◆ TASK TO CARRY OUT
Extract the first line of the entries below and every line after it up to the one containing "box(bm, cx0, vx0, cy0, cy1, zc, zt);", both kept. Pictures are excluded.

◆ RAW DATA
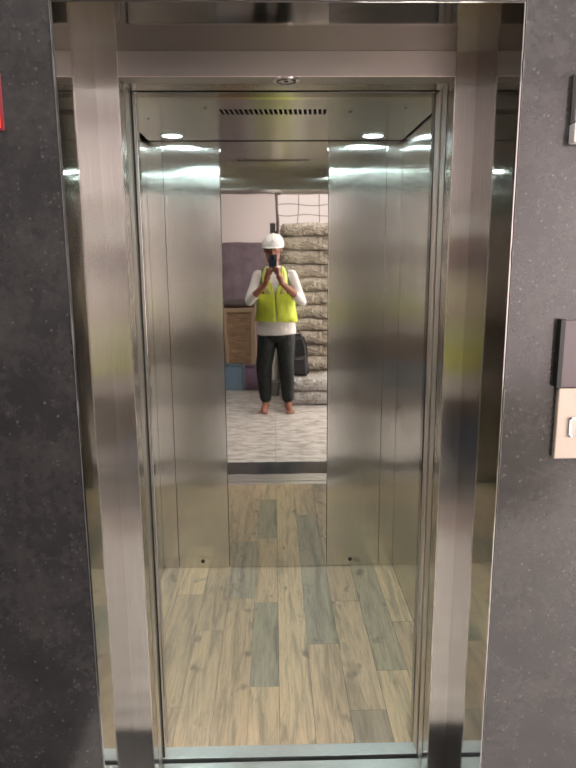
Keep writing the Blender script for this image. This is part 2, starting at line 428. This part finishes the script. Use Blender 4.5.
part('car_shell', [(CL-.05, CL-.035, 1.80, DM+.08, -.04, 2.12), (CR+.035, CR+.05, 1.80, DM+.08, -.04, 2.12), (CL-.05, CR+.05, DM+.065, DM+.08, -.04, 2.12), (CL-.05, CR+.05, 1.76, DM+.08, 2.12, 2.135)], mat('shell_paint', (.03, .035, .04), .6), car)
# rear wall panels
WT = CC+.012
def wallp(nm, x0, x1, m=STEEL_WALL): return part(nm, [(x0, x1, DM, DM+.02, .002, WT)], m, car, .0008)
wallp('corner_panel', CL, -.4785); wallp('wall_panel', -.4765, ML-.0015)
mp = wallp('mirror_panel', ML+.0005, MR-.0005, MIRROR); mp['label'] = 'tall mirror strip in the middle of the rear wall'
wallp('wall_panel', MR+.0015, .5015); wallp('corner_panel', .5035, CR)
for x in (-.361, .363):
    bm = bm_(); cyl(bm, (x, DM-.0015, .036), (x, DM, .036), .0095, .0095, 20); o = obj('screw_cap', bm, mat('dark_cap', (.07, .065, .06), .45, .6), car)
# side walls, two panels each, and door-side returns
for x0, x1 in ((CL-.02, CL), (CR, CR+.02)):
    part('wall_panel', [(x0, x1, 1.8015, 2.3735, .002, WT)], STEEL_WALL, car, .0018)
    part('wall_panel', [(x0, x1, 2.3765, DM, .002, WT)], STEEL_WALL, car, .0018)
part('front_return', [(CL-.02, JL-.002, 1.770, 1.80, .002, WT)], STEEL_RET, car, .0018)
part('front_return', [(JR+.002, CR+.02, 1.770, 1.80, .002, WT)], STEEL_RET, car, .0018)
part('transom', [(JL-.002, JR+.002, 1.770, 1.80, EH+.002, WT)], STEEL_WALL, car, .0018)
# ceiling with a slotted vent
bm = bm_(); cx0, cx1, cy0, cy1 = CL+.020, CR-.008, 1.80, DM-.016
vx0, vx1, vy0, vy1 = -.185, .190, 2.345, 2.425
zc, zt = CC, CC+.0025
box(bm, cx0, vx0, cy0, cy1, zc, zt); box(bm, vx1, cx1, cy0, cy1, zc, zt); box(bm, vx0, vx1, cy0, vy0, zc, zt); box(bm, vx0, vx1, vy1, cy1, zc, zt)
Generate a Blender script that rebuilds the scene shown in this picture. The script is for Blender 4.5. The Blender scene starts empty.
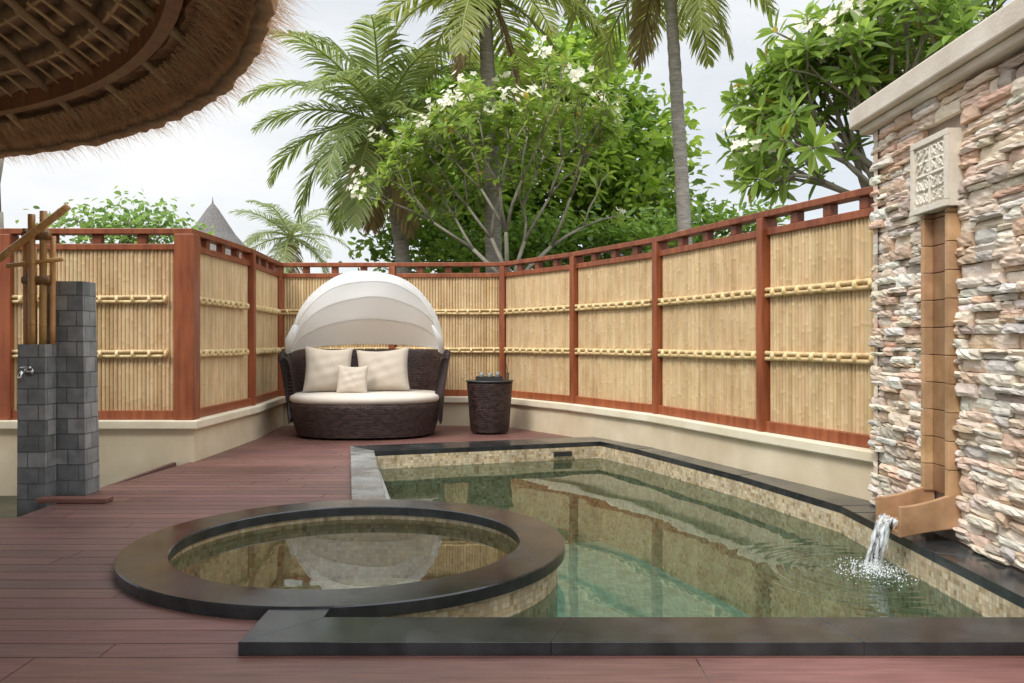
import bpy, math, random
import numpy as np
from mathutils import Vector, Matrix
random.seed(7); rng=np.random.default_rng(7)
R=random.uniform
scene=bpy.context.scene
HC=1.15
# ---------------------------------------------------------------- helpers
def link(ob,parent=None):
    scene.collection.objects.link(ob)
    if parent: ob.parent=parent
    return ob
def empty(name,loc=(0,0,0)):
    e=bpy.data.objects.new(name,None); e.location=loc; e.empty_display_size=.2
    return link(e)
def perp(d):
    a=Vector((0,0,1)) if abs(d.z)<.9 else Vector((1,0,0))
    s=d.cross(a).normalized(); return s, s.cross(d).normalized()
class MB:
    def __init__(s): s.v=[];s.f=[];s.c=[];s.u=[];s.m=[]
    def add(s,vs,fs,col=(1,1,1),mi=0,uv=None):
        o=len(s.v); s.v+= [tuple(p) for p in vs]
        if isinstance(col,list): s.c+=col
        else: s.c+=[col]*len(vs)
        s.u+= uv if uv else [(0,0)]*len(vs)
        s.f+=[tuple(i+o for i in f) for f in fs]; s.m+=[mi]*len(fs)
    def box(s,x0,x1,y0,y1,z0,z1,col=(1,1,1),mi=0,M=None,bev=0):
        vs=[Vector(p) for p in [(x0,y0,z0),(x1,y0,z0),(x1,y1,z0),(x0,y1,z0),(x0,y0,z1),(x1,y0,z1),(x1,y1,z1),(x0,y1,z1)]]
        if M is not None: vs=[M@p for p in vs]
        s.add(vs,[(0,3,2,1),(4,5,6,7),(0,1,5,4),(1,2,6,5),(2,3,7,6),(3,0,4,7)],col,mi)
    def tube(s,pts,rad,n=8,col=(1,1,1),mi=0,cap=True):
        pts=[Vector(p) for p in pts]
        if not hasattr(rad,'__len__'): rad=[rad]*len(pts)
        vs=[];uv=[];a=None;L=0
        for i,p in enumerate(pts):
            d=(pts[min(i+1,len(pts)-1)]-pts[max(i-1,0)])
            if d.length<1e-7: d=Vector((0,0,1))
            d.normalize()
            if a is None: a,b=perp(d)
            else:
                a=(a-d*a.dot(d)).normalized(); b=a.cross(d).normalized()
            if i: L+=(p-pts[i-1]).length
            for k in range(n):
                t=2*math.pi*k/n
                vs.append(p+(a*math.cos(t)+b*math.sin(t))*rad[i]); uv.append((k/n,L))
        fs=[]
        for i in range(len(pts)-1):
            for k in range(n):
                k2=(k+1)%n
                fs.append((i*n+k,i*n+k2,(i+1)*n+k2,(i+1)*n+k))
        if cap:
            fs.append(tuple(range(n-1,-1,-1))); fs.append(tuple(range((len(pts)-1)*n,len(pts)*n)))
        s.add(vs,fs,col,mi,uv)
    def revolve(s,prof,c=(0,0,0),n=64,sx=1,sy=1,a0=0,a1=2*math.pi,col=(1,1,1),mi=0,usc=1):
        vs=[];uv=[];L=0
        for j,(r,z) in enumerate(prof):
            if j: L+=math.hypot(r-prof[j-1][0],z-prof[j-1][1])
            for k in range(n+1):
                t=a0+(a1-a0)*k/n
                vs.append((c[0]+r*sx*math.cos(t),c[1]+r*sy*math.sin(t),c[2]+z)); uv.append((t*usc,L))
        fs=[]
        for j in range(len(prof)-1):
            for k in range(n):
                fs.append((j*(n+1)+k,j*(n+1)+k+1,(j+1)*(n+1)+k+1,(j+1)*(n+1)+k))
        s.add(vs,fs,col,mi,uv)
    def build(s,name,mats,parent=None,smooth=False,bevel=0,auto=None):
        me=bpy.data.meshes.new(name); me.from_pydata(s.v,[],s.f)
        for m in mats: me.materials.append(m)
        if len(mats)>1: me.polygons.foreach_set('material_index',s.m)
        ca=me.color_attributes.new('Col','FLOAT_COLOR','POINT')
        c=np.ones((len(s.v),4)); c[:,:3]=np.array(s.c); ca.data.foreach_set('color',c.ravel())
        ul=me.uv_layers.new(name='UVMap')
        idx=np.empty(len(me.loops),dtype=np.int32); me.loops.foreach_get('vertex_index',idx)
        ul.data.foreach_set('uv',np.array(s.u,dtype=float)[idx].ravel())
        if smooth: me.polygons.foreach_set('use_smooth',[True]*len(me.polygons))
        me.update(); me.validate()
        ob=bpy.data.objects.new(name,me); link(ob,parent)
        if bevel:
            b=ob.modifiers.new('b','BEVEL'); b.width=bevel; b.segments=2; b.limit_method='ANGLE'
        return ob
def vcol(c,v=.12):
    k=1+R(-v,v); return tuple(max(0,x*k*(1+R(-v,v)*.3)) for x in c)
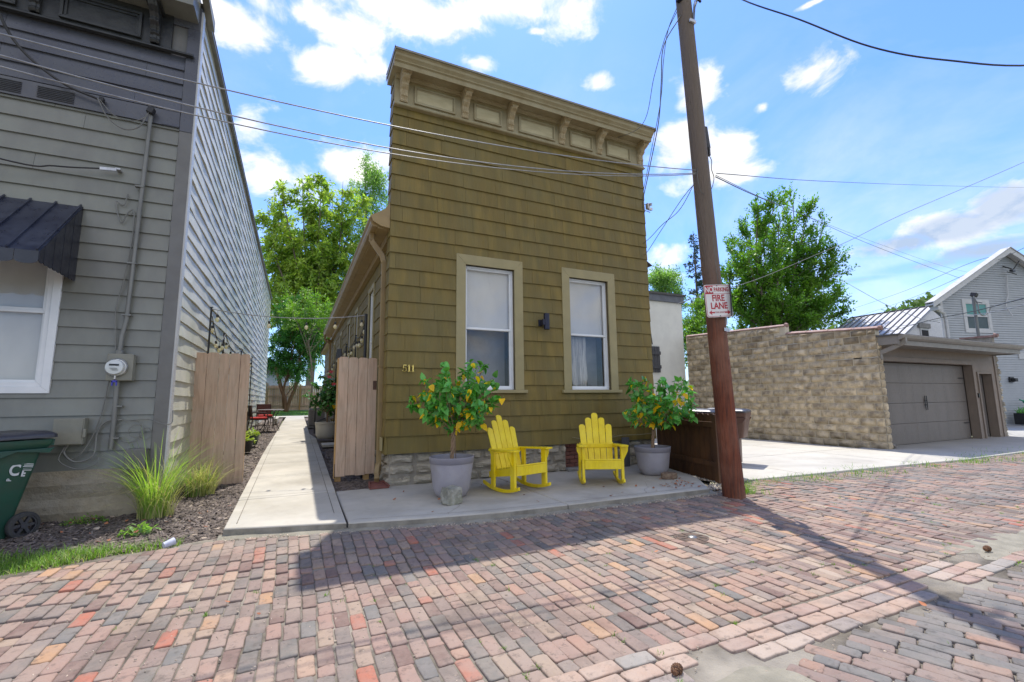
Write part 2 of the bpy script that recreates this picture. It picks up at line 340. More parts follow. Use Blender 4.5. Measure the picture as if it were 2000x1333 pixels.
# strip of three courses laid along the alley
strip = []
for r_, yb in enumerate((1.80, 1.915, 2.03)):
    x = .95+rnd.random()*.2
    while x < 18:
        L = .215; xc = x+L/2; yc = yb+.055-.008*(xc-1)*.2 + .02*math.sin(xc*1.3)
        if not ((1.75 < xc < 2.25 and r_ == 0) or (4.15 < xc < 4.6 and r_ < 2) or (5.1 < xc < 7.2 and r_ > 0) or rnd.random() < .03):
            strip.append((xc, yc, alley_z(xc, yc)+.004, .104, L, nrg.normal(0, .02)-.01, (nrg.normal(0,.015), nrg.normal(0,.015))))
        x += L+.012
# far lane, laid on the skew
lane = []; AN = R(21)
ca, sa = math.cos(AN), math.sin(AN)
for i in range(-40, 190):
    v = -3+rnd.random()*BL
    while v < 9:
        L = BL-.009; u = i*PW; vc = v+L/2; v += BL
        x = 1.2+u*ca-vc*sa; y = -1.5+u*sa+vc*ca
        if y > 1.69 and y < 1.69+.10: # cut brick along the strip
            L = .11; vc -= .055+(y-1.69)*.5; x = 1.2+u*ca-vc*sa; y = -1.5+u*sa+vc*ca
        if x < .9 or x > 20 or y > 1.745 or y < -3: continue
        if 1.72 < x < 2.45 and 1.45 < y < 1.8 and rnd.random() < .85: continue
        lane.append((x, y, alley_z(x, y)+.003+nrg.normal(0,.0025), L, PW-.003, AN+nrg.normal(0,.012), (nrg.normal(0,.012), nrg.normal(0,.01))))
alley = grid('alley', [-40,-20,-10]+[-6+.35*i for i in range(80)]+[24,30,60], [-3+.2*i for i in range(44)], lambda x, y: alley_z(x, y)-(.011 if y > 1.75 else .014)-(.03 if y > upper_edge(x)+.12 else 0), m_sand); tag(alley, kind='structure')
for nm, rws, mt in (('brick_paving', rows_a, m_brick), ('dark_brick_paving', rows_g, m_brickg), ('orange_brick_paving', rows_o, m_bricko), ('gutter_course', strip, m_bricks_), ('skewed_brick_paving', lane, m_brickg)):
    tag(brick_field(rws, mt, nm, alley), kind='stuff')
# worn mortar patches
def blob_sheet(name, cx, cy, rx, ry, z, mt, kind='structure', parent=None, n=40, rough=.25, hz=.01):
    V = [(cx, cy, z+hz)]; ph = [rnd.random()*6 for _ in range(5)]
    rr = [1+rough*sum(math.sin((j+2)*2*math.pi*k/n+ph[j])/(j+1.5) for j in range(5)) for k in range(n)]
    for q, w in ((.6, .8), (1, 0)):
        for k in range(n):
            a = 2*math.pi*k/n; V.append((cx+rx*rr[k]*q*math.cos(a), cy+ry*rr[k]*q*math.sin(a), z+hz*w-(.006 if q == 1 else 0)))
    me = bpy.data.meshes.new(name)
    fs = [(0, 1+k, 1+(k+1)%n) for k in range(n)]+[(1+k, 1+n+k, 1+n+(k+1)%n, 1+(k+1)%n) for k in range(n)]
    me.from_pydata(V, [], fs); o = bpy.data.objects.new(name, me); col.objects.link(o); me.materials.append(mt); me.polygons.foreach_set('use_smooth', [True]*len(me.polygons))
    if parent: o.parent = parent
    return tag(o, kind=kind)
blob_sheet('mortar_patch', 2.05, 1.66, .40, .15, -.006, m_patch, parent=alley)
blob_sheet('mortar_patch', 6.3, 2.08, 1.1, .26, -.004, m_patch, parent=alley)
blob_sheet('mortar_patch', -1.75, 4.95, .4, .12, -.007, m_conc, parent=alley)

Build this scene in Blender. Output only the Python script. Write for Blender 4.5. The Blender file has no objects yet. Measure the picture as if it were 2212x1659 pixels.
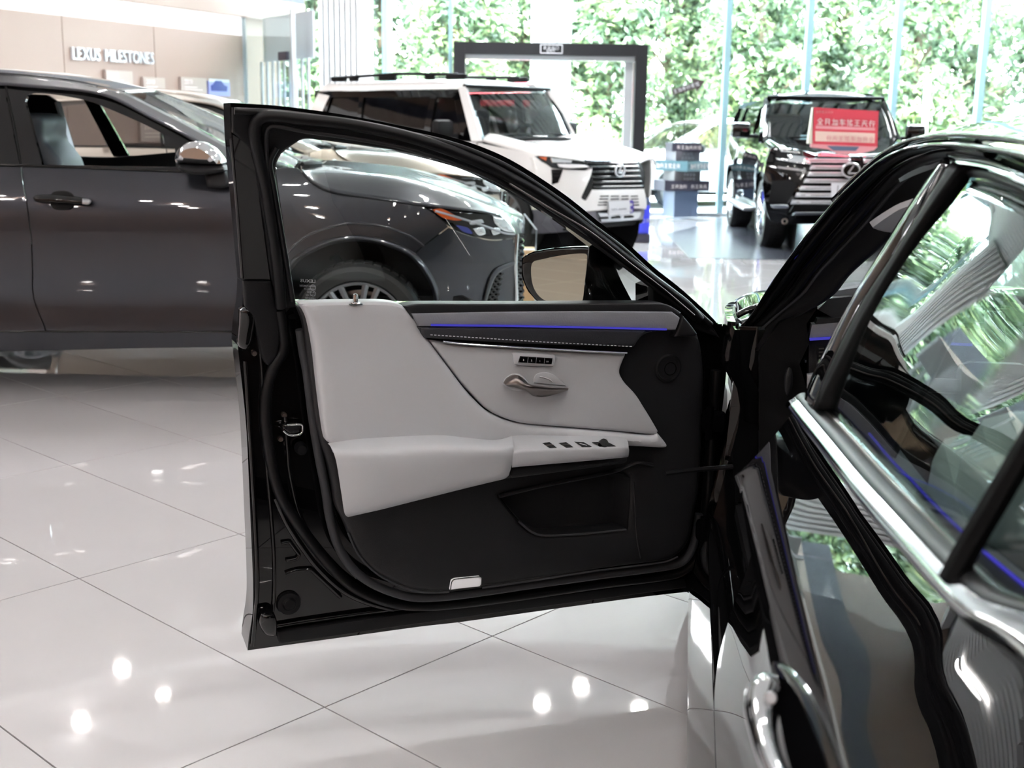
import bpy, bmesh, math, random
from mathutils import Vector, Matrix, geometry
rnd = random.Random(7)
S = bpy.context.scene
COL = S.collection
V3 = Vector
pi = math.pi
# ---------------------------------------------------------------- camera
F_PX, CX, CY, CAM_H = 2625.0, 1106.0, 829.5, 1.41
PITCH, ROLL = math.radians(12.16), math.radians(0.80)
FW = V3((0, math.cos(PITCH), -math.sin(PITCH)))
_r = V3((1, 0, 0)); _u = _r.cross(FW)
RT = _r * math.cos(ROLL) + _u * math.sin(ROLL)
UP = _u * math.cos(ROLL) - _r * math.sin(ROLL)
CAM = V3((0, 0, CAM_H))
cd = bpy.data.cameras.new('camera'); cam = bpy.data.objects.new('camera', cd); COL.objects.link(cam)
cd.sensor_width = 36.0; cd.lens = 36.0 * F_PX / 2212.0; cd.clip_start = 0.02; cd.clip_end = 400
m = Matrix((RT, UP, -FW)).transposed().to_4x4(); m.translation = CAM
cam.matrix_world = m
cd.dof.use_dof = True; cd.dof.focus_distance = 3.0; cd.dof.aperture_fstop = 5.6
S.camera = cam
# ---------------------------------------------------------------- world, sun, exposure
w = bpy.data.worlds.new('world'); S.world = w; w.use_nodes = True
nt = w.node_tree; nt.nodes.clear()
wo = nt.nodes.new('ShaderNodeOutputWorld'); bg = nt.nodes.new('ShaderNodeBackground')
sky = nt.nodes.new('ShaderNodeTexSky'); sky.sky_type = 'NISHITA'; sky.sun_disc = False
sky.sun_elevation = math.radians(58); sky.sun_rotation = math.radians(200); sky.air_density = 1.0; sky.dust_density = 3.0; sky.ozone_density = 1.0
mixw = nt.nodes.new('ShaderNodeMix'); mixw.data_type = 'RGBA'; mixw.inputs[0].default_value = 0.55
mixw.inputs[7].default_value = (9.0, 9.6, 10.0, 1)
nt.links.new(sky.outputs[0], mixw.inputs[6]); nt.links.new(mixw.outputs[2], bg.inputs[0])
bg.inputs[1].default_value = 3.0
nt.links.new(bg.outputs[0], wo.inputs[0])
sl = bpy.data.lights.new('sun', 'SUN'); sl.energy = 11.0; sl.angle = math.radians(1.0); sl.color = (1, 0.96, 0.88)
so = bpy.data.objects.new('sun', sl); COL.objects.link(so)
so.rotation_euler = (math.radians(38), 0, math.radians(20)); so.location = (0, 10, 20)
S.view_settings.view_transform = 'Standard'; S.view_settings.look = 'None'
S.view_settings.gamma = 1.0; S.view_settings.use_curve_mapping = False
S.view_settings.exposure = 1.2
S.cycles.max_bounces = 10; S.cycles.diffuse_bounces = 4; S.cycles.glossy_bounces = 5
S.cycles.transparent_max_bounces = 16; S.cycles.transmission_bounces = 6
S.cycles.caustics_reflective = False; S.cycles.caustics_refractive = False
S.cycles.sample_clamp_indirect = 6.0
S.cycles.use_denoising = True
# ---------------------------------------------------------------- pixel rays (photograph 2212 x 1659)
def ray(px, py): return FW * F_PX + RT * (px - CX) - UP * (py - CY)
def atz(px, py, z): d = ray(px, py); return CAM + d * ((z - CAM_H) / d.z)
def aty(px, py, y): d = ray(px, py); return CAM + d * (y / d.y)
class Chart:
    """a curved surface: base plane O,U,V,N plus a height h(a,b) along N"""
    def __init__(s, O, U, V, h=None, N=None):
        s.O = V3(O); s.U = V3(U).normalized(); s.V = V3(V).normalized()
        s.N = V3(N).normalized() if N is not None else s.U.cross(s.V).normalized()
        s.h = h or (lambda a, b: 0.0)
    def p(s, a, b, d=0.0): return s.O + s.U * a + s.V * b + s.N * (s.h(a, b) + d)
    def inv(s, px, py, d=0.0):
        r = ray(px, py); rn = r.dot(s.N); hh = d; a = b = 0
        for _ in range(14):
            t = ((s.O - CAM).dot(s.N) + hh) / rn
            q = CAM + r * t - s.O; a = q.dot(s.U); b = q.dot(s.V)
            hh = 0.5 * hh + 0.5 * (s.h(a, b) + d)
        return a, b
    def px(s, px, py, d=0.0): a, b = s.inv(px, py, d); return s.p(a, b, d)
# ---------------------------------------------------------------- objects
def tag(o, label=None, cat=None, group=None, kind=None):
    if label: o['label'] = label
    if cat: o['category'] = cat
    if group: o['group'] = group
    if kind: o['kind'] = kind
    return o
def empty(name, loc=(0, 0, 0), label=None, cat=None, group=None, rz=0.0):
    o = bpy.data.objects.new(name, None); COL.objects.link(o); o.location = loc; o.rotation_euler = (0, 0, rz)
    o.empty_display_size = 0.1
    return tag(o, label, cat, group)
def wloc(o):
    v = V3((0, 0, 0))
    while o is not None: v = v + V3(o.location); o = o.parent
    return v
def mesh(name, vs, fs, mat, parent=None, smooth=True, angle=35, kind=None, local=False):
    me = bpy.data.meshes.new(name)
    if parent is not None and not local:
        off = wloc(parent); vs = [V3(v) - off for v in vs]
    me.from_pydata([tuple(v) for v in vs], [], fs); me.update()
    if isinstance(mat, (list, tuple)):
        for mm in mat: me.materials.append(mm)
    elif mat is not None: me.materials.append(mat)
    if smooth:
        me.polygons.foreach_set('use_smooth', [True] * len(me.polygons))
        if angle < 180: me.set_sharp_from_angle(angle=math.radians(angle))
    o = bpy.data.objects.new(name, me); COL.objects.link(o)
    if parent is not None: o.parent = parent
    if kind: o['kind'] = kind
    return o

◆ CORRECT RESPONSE
Keep writing the Blender script for this image. This is part 2, starting at line 428. This part finishes the script. Use Blender 4.5.
part('car_shell', [(CL-.05, CL-.035, 1.80, DM+.08, -.04, 2.12), (CR+.035, CR+.05, 1.80, DM+.08, -.04, 2.12), (CL-.05, CR+.05, DM+.065, DM+.08, -.04, 2.12), (CL-.05, CR+.05, 1.76, DM+.08, 2.12, 2.135)], mat('shell_paint', (.03, .035, .04), .6), car)
# rear wall panels
WT = CC+.012
def wallp(nm, x0, x1, m=STEEL_WALL): return part(nm, [(x0, x1, DM, DM+.02, .002, WT)], m, car, .0008)
wallp('corner_panel', CL, -.4785); wallp('wall_panel', -.4765, ML-.0015)
mp = wallp('mirror_panel', ML+.0005, MR-.0005, MIRROR); mp['label'] = 'tall mirror strip in the middle of the rear wall'
wallp('wall_panel', MR+.0015, .5015); wallp('corner_panel', .5035, CR)
for x in (-.361, .363):
    bm = bm_(); cyl(bm, (x, DM-.0015, .036), (x, DM, .036), .0095, .0095, 20); o = obj('screw_cap', bm, mat('dark_cap', (.07, .065, .06), .45, .6), car)
# side walls, two panels each, and door-side returns
for x0, x1 in ((CL-.02, CL), (CR, CR+.02)):
    part('wall_panel', [(x0, x1, 1.8015, 2.3735, .002, WT)], STEEL_WALL, car, .0018)
    part('wall_panel', [(x0, x1, 2.3765, DM, .002, WT)], STEEL_WALL, car, .0018)
part('front_return', [(CL-.02, JL-.002, 1.770, 1.80, .002, WT)], STEEL_RET, car, .0018)
part('front_return', [(JR+.002, CR+.02, 1.770, 1.80, .002, WT)], STEEL_RET, car, .0018)
part('transom', [(JL-.002, JR+.002, 1.770, 1.80, EH+.002, WT)], STEEL_WALL, car, .0018)
# ceiling with a slotted vent
bm = bm_(); cx0, cx1, cy0, cy1 = CL+.020, CR-.008, 1.80, DM-.016
vx0, vx1, vy0, vy1 = -.185, .190, 2.345, 2.425
zc, zt = CC, CC+.0025
box(bm, cx0, vx0, cy0, cy1, zc, zt); box(bm, vx1, cx1, cy0, cy1, zc, zt); box(bm, vx0, vx1, cy0, vy0, zc, zt); box(bm, vx0, vx1, vy1, cy1, zc, zt)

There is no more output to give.